• What the exercise asks: Filter these entries so that only lines with the word "follow" remain.

Scenes as source code:
━━━
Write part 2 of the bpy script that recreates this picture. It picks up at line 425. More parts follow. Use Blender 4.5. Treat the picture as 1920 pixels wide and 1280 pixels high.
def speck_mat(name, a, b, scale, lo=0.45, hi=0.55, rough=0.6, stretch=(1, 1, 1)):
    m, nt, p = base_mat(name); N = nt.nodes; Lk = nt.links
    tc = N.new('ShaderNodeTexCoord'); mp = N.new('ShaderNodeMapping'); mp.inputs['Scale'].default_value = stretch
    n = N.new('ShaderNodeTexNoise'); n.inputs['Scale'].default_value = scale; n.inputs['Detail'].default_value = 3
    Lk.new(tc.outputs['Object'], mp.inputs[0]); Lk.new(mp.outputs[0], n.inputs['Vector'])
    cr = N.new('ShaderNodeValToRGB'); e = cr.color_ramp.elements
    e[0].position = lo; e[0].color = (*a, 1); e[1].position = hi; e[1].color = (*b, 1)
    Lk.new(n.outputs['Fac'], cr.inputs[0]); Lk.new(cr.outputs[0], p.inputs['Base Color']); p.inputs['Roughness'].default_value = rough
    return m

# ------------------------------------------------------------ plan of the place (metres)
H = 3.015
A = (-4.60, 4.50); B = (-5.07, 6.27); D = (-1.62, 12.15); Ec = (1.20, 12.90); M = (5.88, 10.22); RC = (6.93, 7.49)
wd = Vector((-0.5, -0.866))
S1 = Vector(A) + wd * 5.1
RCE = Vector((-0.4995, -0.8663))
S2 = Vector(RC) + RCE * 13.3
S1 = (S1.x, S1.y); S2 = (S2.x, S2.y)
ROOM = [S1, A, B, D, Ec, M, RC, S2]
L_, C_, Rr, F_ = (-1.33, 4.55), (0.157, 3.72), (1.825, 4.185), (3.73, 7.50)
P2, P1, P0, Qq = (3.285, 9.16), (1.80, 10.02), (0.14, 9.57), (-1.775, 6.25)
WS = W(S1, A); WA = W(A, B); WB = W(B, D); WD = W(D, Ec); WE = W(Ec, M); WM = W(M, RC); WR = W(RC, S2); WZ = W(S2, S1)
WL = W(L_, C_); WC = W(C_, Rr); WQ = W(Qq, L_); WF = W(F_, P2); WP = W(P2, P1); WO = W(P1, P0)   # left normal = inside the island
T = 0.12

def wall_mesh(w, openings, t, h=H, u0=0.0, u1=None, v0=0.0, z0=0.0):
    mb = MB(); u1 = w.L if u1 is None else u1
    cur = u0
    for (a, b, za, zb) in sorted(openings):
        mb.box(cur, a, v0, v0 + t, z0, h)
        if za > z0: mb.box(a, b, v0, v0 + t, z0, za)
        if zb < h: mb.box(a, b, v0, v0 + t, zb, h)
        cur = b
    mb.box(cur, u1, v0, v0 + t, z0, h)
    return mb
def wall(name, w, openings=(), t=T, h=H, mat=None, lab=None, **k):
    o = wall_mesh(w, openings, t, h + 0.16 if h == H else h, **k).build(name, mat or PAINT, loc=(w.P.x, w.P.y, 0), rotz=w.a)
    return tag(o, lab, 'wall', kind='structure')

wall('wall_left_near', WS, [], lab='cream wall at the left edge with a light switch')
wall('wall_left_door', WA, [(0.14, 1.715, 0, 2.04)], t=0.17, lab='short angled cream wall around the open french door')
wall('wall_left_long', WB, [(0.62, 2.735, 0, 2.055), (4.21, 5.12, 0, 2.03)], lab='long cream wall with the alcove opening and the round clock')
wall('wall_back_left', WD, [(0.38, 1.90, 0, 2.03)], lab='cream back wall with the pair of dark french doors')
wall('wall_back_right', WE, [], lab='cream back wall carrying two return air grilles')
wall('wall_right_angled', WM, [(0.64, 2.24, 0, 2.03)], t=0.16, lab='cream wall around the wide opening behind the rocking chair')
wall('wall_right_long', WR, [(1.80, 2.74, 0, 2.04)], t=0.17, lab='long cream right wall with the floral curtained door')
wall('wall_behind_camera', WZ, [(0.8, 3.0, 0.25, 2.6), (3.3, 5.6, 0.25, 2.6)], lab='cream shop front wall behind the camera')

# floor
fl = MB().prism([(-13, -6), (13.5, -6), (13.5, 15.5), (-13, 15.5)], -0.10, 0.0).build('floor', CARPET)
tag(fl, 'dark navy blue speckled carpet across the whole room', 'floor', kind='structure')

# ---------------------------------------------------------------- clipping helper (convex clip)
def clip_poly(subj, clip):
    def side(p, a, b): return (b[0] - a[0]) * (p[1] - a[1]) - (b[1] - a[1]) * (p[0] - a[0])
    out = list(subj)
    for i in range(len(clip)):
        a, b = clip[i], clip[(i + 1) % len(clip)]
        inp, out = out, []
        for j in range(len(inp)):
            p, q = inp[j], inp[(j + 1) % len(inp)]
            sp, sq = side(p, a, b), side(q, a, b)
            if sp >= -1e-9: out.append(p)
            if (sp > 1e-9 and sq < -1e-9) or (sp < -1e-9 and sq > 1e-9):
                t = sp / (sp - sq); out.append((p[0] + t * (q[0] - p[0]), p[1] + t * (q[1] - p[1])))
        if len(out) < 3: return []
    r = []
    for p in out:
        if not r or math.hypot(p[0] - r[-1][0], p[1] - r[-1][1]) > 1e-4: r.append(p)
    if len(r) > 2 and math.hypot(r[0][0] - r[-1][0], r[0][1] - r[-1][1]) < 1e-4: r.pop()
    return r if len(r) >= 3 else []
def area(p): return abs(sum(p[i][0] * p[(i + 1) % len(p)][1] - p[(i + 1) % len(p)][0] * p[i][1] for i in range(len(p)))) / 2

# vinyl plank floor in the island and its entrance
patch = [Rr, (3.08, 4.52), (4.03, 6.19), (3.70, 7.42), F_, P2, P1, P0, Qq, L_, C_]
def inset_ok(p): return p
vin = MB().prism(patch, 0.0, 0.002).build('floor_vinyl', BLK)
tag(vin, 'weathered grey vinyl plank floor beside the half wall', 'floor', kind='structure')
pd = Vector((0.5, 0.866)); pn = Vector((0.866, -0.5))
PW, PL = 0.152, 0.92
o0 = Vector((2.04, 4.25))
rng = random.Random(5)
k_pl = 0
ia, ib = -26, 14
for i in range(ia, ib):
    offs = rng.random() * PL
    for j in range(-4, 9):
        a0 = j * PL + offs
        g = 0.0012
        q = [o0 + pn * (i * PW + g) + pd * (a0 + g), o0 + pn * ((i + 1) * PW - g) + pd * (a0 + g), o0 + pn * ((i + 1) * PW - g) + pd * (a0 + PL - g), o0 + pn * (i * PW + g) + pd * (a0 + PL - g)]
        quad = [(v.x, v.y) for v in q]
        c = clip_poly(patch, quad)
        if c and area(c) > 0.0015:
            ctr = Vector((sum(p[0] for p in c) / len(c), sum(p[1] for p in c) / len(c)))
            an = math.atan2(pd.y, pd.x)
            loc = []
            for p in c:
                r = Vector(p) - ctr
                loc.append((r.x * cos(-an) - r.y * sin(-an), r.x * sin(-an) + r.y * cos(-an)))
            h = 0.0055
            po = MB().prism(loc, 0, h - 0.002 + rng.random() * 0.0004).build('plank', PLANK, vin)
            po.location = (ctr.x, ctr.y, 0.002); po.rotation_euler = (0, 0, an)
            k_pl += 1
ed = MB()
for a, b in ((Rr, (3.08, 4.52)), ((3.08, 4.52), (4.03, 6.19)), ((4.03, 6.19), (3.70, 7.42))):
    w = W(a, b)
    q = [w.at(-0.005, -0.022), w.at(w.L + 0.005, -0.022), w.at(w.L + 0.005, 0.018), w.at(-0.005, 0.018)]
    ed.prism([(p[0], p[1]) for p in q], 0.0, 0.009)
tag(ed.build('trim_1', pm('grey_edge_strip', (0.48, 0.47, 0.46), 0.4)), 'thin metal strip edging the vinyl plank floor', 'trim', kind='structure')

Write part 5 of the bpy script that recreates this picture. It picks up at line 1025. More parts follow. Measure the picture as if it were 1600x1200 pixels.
━━━
• Solution to this exercise:
Write part 2 of the bpy script that recreates this picture. It picks up at line 425. More parts follow. Use Blender 4.5. Treat the picture as 1920 pixels wide and 1280 pixels high.
Write part 5 of the bpy script that recreates this picture. It picks up at line 1025. More parts follow. Measure the picture as if it were 1600x1200 pixels.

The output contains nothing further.